• _Short exercise_
Retype the complete listing exactly as it appears.

• _Data lines_
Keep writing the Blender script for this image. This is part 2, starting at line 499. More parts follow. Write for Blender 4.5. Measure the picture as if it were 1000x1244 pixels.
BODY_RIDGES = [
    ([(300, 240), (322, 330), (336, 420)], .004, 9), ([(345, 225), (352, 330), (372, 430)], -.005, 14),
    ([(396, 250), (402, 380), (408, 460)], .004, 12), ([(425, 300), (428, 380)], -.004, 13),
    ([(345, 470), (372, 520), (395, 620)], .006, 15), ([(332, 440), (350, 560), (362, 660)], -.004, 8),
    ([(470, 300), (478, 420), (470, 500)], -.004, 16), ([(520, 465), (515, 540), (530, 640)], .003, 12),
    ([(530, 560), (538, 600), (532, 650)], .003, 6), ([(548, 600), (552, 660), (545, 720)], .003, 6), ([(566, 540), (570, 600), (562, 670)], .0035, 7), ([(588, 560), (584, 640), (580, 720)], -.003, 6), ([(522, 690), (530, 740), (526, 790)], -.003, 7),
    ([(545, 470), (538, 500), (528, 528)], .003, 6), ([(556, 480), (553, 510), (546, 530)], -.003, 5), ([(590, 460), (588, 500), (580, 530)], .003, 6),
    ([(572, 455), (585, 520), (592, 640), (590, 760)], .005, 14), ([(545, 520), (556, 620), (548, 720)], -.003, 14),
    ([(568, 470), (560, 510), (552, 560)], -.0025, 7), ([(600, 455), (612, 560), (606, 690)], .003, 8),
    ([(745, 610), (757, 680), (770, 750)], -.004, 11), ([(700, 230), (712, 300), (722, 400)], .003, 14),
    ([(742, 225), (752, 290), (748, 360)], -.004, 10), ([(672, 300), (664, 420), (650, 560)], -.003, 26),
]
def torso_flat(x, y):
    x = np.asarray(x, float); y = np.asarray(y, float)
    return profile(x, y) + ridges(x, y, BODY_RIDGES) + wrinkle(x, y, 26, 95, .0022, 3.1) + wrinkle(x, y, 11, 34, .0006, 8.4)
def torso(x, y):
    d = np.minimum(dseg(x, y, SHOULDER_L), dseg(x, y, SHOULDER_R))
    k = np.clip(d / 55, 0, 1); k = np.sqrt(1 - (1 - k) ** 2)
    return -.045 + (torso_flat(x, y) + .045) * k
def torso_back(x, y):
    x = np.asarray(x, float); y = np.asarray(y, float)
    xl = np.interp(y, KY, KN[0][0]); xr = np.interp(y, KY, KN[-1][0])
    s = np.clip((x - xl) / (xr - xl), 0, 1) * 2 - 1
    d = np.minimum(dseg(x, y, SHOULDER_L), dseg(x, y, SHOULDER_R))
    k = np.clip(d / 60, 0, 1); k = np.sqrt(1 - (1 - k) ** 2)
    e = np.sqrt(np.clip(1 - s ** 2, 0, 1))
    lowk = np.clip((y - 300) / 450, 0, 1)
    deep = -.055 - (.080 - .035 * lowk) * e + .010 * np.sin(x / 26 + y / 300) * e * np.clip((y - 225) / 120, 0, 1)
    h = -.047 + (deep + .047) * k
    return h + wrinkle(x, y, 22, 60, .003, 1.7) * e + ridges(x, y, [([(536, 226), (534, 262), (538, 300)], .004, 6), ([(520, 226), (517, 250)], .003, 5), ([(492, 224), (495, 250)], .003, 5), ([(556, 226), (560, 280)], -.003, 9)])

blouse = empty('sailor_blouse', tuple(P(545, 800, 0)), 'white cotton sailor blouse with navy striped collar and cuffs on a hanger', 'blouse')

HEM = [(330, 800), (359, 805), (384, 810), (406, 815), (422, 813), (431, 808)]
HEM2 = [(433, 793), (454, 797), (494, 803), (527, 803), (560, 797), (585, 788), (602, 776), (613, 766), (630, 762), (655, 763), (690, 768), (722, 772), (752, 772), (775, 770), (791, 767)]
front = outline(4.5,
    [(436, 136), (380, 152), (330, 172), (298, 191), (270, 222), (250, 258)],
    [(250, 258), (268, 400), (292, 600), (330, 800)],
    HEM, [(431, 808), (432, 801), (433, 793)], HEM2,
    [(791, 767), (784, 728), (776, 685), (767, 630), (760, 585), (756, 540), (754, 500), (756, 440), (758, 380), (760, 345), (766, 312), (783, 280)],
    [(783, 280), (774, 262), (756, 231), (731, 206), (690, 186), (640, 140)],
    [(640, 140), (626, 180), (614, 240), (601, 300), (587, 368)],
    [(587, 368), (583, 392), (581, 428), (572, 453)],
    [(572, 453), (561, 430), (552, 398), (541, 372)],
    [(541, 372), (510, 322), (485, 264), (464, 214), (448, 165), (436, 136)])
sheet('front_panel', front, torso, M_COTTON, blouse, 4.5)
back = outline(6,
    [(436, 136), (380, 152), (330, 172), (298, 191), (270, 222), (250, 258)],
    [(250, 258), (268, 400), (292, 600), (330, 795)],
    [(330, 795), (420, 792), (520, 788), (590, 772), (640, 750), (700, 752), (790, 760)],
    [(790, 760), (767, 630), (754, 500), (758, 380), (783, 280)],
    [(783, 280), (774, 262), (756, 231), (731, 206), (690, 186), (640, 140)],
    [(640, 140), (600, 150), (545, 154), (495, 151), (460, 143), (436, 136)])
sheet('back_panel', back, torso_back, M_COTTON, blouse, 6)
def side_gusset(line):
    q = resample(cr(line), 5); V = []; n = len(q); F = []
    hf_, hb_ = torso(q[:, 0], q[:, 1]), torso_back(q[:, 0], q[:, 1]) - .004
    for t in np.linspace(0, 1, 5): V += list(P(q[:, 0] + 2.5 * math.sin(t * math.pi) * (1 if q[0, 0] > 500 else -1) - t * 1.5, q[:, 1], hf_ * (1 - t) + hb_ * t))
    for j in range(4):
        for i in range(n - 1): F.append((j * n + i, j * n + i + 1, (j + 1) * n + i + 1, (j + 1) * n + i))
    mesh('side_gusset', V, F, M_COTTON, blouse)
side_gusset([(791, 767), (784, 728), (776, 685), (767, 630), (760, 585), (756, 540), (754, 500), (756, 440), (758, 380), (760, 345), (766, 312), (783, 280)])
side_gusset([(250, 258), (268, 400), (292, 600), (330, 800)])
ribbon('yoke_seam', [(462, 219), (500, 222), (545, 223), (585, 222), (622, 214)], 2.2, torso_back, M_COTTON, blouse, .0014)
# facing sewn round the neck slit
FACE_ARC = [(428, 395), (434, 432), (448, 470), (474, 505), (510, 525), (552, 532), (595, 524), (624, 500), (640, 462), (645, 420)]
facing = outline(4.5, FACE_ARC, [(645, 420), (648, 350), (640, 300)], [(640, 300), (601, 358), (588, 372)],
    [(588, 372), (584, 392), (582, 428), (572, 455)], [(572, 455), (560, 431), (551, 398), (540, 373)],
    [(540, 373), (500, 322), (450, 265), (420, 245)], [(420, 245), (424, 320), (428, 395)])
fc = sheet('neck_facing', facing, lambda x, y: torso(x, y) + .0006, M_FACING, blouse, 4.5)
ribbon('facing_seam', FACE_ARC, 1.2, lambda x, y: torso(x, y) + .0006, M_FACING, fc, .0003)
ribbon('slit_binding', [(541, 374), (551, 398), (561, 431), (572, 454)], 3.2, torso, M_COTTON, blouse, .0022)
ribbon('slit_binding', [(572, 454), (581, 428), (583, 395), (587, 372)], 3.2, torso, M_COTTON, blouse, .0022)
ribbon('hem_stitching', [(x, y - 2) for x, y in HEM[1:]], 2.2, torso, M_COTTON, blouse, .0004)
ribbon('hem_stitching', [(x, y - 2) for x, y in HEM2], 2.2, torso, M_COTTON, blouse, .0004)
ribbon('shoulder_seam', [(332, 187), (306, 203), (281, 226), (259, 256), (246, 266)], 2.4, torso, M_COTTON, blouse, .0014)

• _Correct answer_
Keep writing the Blender script for this image. This is part 2, starting at line 499. More parts follow. Write for Blender 4.5. Measure the picture as if it were 1000x1244 pixels.
BODY_RIDGES = [
    ([(300, 240), (322, 330), (336, 420)], .004, 9), ([(345, 225), (352, 330), (372, 430)], -.005, 14),
    ([(396, 250), (402, 380), (408, 460)], .004, 12), ([(425, 300), (428, 380)], -.004, 13),
    ([(345, 470), (372, 520), (395, 620)], .006, 15), ([(332, 440), (350, 560), (362, 660)], -.004, 8),
    ([(470, 300), (478, 420), (470, 500)], -.004, 16), ([(520, 465), (515, 540), (530, 640)], .003, 12),
    ([(530, 560), (538, 600), (532, 650)], .003, 6), ([(548, 600), (552, 660), (545, 720)], .003, 6), ([(566, 540), (570, 600), (562, 670)], .0035, 7), ([(588, 560), (584, 640), (580, 720)], -.003, 6), ([(522, 690), (530, 740), (526, 790)], -.003, 7),
    ([(545, 470), (538, 500), (528, 528)], .003, 6), ([(556, 480), (553, 510), (546, 530)], -.003, 5), ([(590, 460), (588, 500), (580, 530)], .003, 6),
    ([(572, 455), (585, 520), (592, 640), (590, 760)], .005, 14), ([(545, 520), (556, 620), (548, 720)], -.003, 14),
    ([(568, 470), (560, 510), (552, 560)], -.0025, 7), ([(600, 455), (612, 560), (606, 690)], .003, 8),
    ([(745, 610), (757, 680), (770, 750)], -.004, 11), ([(700, 230), (712, 300), (722, 400)], .003, 14),
    ([(742, 225), (752, 290), (748, 360)], -.004, 10), ([(672, 300), (664, 420), (650, 560)], -.003, 26),
]
def torso_flat(x, y):
    x = np.asarray(x, float); y = np.asarray(y, float)
    return profile(x, y) + ridges(x, y, BODY_RIDGES) + wrinkle(x, y, 26, 95, .0022, 3.1) + wrinkle(x, y, 11, 34, .0006, 8.4)
def torso(x, y):
    d = np.minimum(dseg(x, y, SHOULDER_L), dseg(x, y, SHOULDER_R))
    k = np.clip(d / 55, 0, 1); k = np.sqrt(1 - (1 - k) ** 2)
    return -.045 + (torso_flat(x, y) + .045) * k
def torso_back(x, y):
    x = np.asarray(x, float); y = np.asarray(y, float)
    xl = np.interp(y, KY, KN[0][0]); xr = np.interp(y, KY, KN[-1][0])
    s = np.clip((x - xl) / (xr - xl), 0, 1) * 2 - 1
    d = np.minimum(dseg(x, y, SHOULDER_L), dseg(x, y, SHOULDER_R))
    k = np.clip(d / 60, 0, 1); k = np.sqrt(1 - (1 - k) ** 2)
    e = np.sqrt(np.clip(1 - s ** 2, 0, 1))
    lowk = np.clip((y - 300) / 450, 0, 1)
    deep = -.055 - (.080 - .035 * lowk) * e + .010 * np.sin(x / 26 + y / 300) * e * np.clip((y - 225) / 120, 0, 1)
    h = -.047 + (deep + .047) * k
    return h + wrinkle(x, y, 22, 60, .003, 1.7) * e + ridges(x, y, [([(536, 226), (534, 262), (538, 300)], .004, 6), ([(520, 226), (517, 250)], .003, 5), ([(492, 224), (495, 250)], .003, 5), ([(556, 226), (560, 280)], -.003, 9)])

blouse = empty('sailor_blouse', tuple(P(545, 800, 0)), 'white cotton sailor blouse with navy striped collar and cuffs on a hanger', 'blouse')

HEM = [(330, 800), (359, 805), (384, 810), (406, 815), (422, 813), (431, 808)]
HEM2 = [(433, 793), (454, 797), (494, 803), (527, 803), (560, 797), (585, 788), (602, 776), (613, 766), (630, 762), (655, 763), (690, 768), (722, 772), (752, 772), (775, 770), (791, 767)]
front = outline(4.5,
    [(436, 136), (380, 152), (330, 172), (298, 191), (270, 222), (250, 258)],
    [(250, 258), (268, 400), (292, 600), (330, 800)],
    HEM, [(431, 808), (432, 801), (433, 793)], HEM2,
    [(791, 767), (784, 728), (776, 685), (767, 630), (760, 585), (756, 540), (754, 500), (756, 440), (758, 380), (760, 345), (766, 312), (783, 280)],
    [(783, 280), (774, 262), (756, 231), (731, 206), (690, 186), (640, 140)],
    [(640, 140), (626, 180), (614, 240), (601, 300), (587, 368)],
    [(587, 368), (583, 392), (581, 428), (572, 453)],
    [(572, 453), (561, 430), (552, 398), (541, 372)],
    [(541, 372), (510, 322), (485, 264), (464, 214), (448, 165), (436, 136)])
sheet('front_panel', front, torso, M_COTTON, blouse, 4.5)
back = outline(6,
    [(436, 136), (380, 152), (330, 172), (298, 191), (270, 222), (250, 258)],
    [(250, 258), (268, 400), (292, 600), (330, 795)],
    [(330, 795), (420, 792), (520, 788), (590, 772), (640, 750), (700, 752), (790, 760)],
    [(790, 760), (767, 630), (754, 500), (758, 380), (783, 280)],
    [(783, 280), (774, 262), (756, 231), (731, 206), (690, 186), (640, 140)],
    [(640, 140), (600, 150), (545, 154), (495, 151), (460, 143), (436, 136)])
sheet('back_panel', back, torso_back, M_COTTON, blouse, 6)
def side_gusset(line):
    q = resample(cr(line), 5); V = []; n = len(q); F = []
    hf_, hb_ = torso(q[:, 0], q[:, 1]), torso_back(q[:, 0], q[:, 1]) - .004
    for t in np.linspace(0, 1, 5): V += list(P(q[:, 0] + 2.5 * math.sin(t * math.pi) * (1 if q[0, 0] > 500 else -1) - t * 1.5, q[:, 1], hf_ * (1 - t) + hb_ * t))
    for j in range(4):
        for i in range(n - 1): F.append((j * n + i, j * n + i + 1, (j + 1) * n + i + 1, (j + 1) * n + i))
    mesh('side_gusset', V, F, M_COTTON, blouse)
side_gusset([(791, 767), (784, 728), (776, 685), (767, 630), (760, 585), (756, 540), (754, 500), (756, 440), (758, 380), (760, 345), (766, 312), (783, 280)])
side_gusset([(250, 258), (268, 400), (292, 600), (330, 800)])
ribbon('yoke_seam', [(462, 219), (500, 222), (545, 223), (585, 222), (622, 214)], 2.2, torso_back, M_COTTON, blouse, .0014)
# facing sewn round the neck slit
FACE_ARC = [(428, 395), (434, 432), (448, 470), (474, 505), (510, 525), (552, 532), (595, 524), (624, 500), (640, 462), (645, 420)]
facing = outline(4.5, FACE_ARC, [(645, 420), (648, 350), (640, 300)], [(640, 300), (601, 358), (588, 372)],
    [(588, 372), (584, 392), (582, 428), (572, 455)], [(572, 455), (560, 431), (551, 398), (540, 373)],
    [(540, 373), (500, 322), (450, 265), (420, 245)], [(420, 245), (424, 320), (428, 395)])
fc = sheet('neck_facing', facing, lambda x, y: torso(x, y) + .0006, M_FACING, blouse, 4.5)
ribbon('facing_seam', FACE_ARC, 1.2, lambda x, y: torso(x, y) + .0006, M_FACING, fc, .0003)
ribbon('slit_binding', [(541, 374), (551, 398), (561, 431), (572, 454)], 3.2, torso, M_COTTON, blouse, .0022)
ribbon('slit_binding', [(572, 454), (581, 428), (583, 395), (587, 372)], 3.2, torso, M_COTTON, blouse, .0022)
ribbon('hem_stitching', [(x, y - 2) for x, y in HEM[1:]], 2.2, torso, M_COTTON, blouse, .0004)
ribbon('hem_stitching', [(x, y - 2) for x, y in HEM2], 2.2, torso, M_COTTON, blouse, .0004)
ribbon('shoulder_seam', [(332, 187), (306, 203), (281, 226), (259, 256), (246, 266)], 2.4, torso, M_COTTON, blouse, .0014)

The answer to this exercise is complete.